• [Instructions for the task]: Retype exactly the lines from the first one through the line with "def struct(o, kind='structure'): o['kind']", including both ends; skip any pictures.

= = =

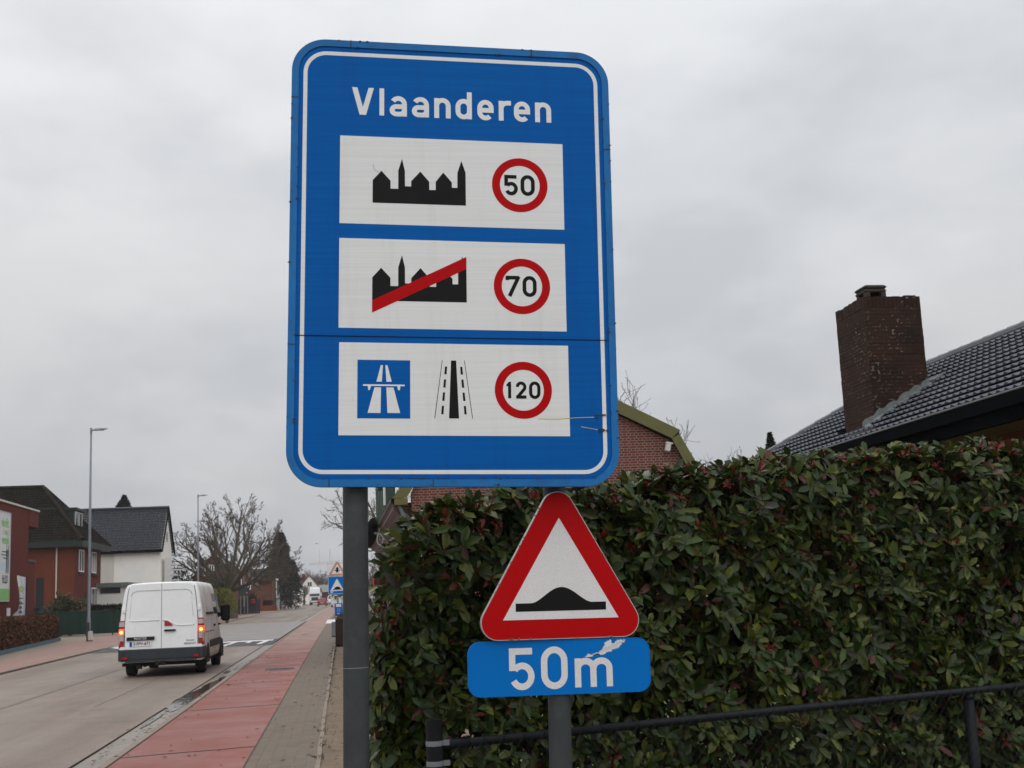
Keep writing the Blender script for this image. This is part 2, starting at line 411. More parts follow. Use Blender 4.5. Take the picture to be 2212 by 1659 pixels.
def tag(o, label=None, cat=None, group=None, kind=None):
    if label: o['label'] = label
    if cat: o['category'] = cat
    if group: o['group'] = group
    if kind: o['kind'] = kind
    return o
def thing(name, label, cat, loc=(0, 0, 0), group=None):
    o = bpy.data.objects.new(name, None); COL.objects.link(o); o.location = loc; o.empty_display_size = .2
    LOC[o.name] = Vector(loc); return tag(o, label, cat, group)
def move(o, loc, rz=0): o.location = loc; o.rotation_euler = (0, 0, rz); LOC[o.name] = Vector(loc)
def copy_tree(o, parent=None):
    c = o.copy(); COL.objects.link(c)
    if parent is not None: c.parent = parent
    for ch in list(o.children): copy_tree(ch, c)
    return c
def struct(o, kind='structure'): o['kind'] = kind; return o

# lettering: strokes of even width, in units of the cap height (1.0)
def arc(cx, cy, rx, ry, a0, a1, n=14):
    return [(cx+rx*math.cos(math.radians(a0+(a1-a0)*i/n)), cy+ry*math.sin(math.radians(a0+(a1-a0)*i/n))) for i in range(n+1)]
GL = {
 'V': ('poly', .76, [[(0, 1), (.185, 1), (.38, .29), (.575, 1), (.76, 1), (.49, 0), (.27, 0)]]),
 'l': ('poly', .163, [[(0, 0), (.163, 0), (.163, 1), (0, 1)]]),
 'a': ('st', .595, [([(.513, 0), (.513, .45)]+arc(.305, .45, .208, .205, 0, 152), 0), ([(.52, .355), (.26, .355)]+arc(.235, .2175, .15, .1375, 90, 270)+[(.33, .08)]+arc(.36, .235, .15, .155, -90, -15, 6), 0)]),
 'n': ('st', .568, [([(.081, 0), (.081, .735)], 0), (arc(.284, .45, .203, .21, 180, 0)+[(.487, 0)], 0)]),
 'd': ('st', .568, [([(.487, 0), (.487, 1)], 0), (arc(.284, .45, .203, .21, 0, 180)+arc(.284, .285, .203, .21, 180, 360), 1)]),
 'e': ('st', .568, [([(.168, .36), (.487, .36)]+arc(.284, .45, .203, .21, 0, 180)+arc(.284, .285, .203, .21, 180, 318), 0)]),
 'r': ('st', .435, [([(.081, 0), (.081, .735)], 0), (arc(.30, .44, .219, .22, 180, 90)+[(.435, .66)], 0)]),
 'm': ('st', .93, [([(.077, 0), (.077, .735)], 0), (arc(.265, .47, .188, .19, 180, 0)+[(.453, 0)], 0), (arc(.653, .47, .195, .19, 180, 0)+[(.848, 0)], 0)]),
 '5': ('st', .67, [([(.62, .925), (.095, .925), (.095, .46)], 0), (arc(.345, .325, .242, .252, 142, -155, 22), 0)]),
 '0': ('st', .69, [(arc(.345, .66, .26, .265, 0, 180)+arc(.345, .34, .26, .265, 180, 360), 1)]),
 '7': ('st', .66, [([(.0, .925), (.62, .925)], 0), ([(.60, .98), (.14, 0)], 0), ([(.045, 1.0), (.045, .80)], 0)]),
 '1': ('poly', .31, [[(.11, 0), (.31, 0), (.31, 1), (.16, 1), (0, .82), (0, .735), (.11, .735)]]),
 '2': ('st', .66, [(arc(.335, .68, .235, .245, 178, -25)+[(.13, .10)], 0), ([(.02, .08), (.66, .08)], 0)]),
}
def glyph(mb, ch, x, y, H, w=.163, z=0, mi=0, sxk=1.0):
    kind, adv, parts = GL[ch]
    for k, p in enumerate(parts):
        zz = z + .00025*k
        if kind == 'poly': mb.poly([(x+a*H*sxk, y+b*H, zz) for a, b in p], mi)
        else:
            pts, closed = p; pts = [(x+a*H*sxk, y+b*H) for a, b in pts]
            if closed: pts = [q for i, q in enumerate(pts) if i == 0 or (abs(q[0]-pts[i-1][0])+abs(q[1]-pts[i-1][1])) > 1e-6]
            if closed and abs(pts[0][0]-pts[-1][0])+abs(pts[0][1]-pts[-1][1]) < 1e-6: pts = pts[:-1]
            mb.ribbon(pts, w*H, zz, bool(closed), mi)
    return adv*H*sxk

def text_into(mb, s, size, T, mi=0):
    cu = bpy.data.curves.new('txt', 'FONT'); cu.body = s; cu.size = size; cu.align_x = 'CENTER'; cu.align_y = 'CENTER'; cu.resolution_u = 3; cu.offset = size*.022
    ob = bpy.data.objects.new('txt', cu); COL.objects.link(ob)
    dg = bpy.context.evaluated_depsgraph_get(); me = bpy.data.meshes.new_from_object(ob.evaluated_get(dg))
    keep = mb.M; mb.M = T
    mb.add([v.co.copy() for v in me.vertices], [list(p.vertices) for p in me.polygons], mi); mb.M = keep
    bpy.data.objects.remove(ob); bpy.data.curves.remove(cu); bpy.data.meshes.remove(me)

def rrect(w, h, r, n=10, cx=0, cy=0):
    pts = []
    for qx, qy, a in ((w/2-r, -h/2+r, -90), (w/2-r, h/2-r, 0), (-w/2+r, h/2-r, 90), (-w/2+r, -h/2+r, 180)):
        pts += [(cx+qx+r*math.cos(math.radians(a+90*i/n)), cy+qy+r*math.sin(math.radians(a+90*i/n))) for i in range(n+1)]
    return pts
def circ(r, cx, cy, n=56): return [(cx+r*math.cos(2*PI*i/n), cy+r*math.sin(2*PI*i/n)) for i in range(n)]
def P3(pts, z): return [(a, b, z) for a, b in pts]
def face_frame(c, yaw, tilt):
    X = Vector((math.cos(yaw), math.sin(yaw), 0)); Z = Vector((0, 0, 1)); N = X.cross(Z)
    U = X*math.cos(tilt)+Z*math.sin(tilt); V = -X*math.sin(tilt)+Z*math.cos(tilt)
    m = Matrix((U, V, N)).transposed().to_4x4(); m.translation = Vector(c); return m
# ------------------------------------------------------------------ light and sky
SUN_EL, SUN_AZ = math.radians(52), math.radians(-25)     # behind the cloud, ahead of the camera
wd = bpy.data.worlds.new('World'); sc.world = wd; wd.use_nodes = True
nt = wd.node_tree; nt.nodes.clear()
def wn(t, **k):
    x = nt.nodes.new(t)
    for a, v in k.items(): setattr(x, a, v)
    return x
wl = lambda a, b: nt.links.new(a, b)
sky = wn('ShaderNodeTexSky', sky_type='NISHITA'); sky.sun_disc = False
sky.sun_elevation = SUN_EL; sky.sun_rotation = SUN_AZ; sky.air_density = 1.5; sky.dust_density = 6
tc = wn('ShaderNodeTexCoord')
mp = wn('ShaderNodeMapping'); mp.inputs['Scale'].default_value = (1.0, 1.0, 2.2); mp.inputs['Location'].default_value = (.35, .1, .2)
wl(tc.outputs['Generated'], mp.inputs['Vector'])
def wnoise(scale, det, rough, a, b):
    x = wn('ShaderNodeTexNoise'); x.inputs['Scale'].default_value = scale; x.inputs['Detail'].default_value = det
    x.inputs['Roughness'].default_value = rough; wl(mp.outputs[0], x.inputs['Vector'])
    r = wn('ShaderNodeMapRange', interpolation_type='SMOOTHSTEP'); wl(x.outputs['Fac'], r.inputs[0]); r.inputs[1].default_value = a; r.inputs[2].default_value = b
    return r.outputs[0]
def wmix(f, a, b):
    x = wn('ShaderNodeMix', data_type='RGBA')
    for s_, v in ((x.inputs['Factor'], f), (x.inputs[6], a), (x.inputs[7], b)):
        if isinstance(v, (int, float)): s_.default_value = v
        elif isinstance(v, tuple): s_.default_value = (*v, 1)
        else: wl(v, s_)
    return x.outputs[2]
sep = wn('ShaderNodeSeparateXYZ'); wl(tc.outputs['Generated'], sep.inputs[0])
el = wn('ShaderNodeMapRange'); wl(sep.outputs['Z'], el.inputs[0])
el.inputs[1].default_value = .05; el.inputs[2].default_value = .80
G_ = SKY_GAIN = 10.0
c_low = (.500*G_, .502*G_, .512*G_); c_high = (.97*G_, 1.0*G_, 1.04*G_)
base = wmix(el.outputs[0], c_low, c_high)
cl = wmix(wnoise(2.3, 5, .52, .40, .62), wmix(el.outputs[0], (.425*G_, .44*G_, .47*G_), (.74*G_, .765*G_, .805*G_)), base)
cl2 = wmix(wnoise(6.5, 5, .55, .42, .66), cl, wmix(.16, cl, (.88*G_, .89*G_, .91*G_)))
fin = wmix(.96, sky.outputs[0], cl2)
bg = wn('ShaderNodeBackground'); bg.inputs['Strength'].default_value = .1
bk = wn('ShaderNodeMapRange', interpolation_type='SMOOTHSTEP'); wl(sep.outputs['Y'], bk.inputs[0])   # extra brightness added to the unseen sky behind the camera, lights sign and hedge
for i_, q_ in enumerate((.2, -.7, 1.0, 1.75)): bk.inputs[i_+1].default_value = q_
vm = wn('ShaderNodeVectorMath', operation='SCALE'); wl(fin, vm.inputs[0]); wl(bk.outputs[0], vm.inputs['Scale'])
wl(vm.outputs[0], bg.inputs['Color'])
wo = wn('ShaderNodeOutputWorld'); wl(bg.outputs[0], wo.inputs['Surface'])
su = bpy.data.lights.new('sun', 'SUN'); su.energy = .6; su.angle = math.radians(25); su.color = (1, .97, .93)
so = bpy.data.objects.new('sun', su); COL.objects.link(so)
sd = Vector((math.sin(SUN_AZ)*math.cos(SUN_EL), math.cos(SUN_AZ)*math.cos(SUN_EL), math.sin(SUN_EL)))
so.rotation_euler = sd.to_track_quat('Z', 'Y').to_euler(); so.location = (0, 0, 60)
sc.view_settings.view_transform = 'Standard'; sc.view_settings.look = 'None'
sc.view_settings.exposure = 0.17; sc.view_settings.gamma = 1
try: sc.view_settings.use_curve_mapping = False
except Exception: pass
sc.cycles.max_bounces = 6; sc.cycles.diffuse_bounces = 3; sc.cycles.glossy_bounces = 3; sc.cycles.transmission_bounces = 3
sc.cycles.volume_bounces = 0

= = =

• [The completed task]:
Keep writing the Blender script for this image. This is part 2, starting at line 411. More parts follow. Use Blender 4.5. Take the picture to be 2212 by 1659 pixels.
def tag(o, label=None, cat=None, group=None, kind=None):
    if label: o['label'] = label
    if cat: o['category'] = cat
    if group: o['group'] = group
    if kind: o['kind'] = kind
    return o
def thing(name, label, cat, loc=(0, 0, 0), group=None):
    o = bpy.data.objects.new(name, None); COL.objects.link(o); o.location = loc; o.empty_display_size = .2
    LOC[o.name] = Vector(loc); return tag(o, label, cat, group)
def move(o, loc, rz=0): o.location = loc; o.rotation_euler = (0, 0, rz); LOC[o.name] = Vector(loc)
def copy_tree(o, parent=None):
    c = o.copy(); COL.objects.link(c)
    if parent is not None: c.parent = parent
    for ch in list(o.children): copy_tree(ch, c)
    return c
def struct(o, kind='structure'): o['kind'] = kind; return o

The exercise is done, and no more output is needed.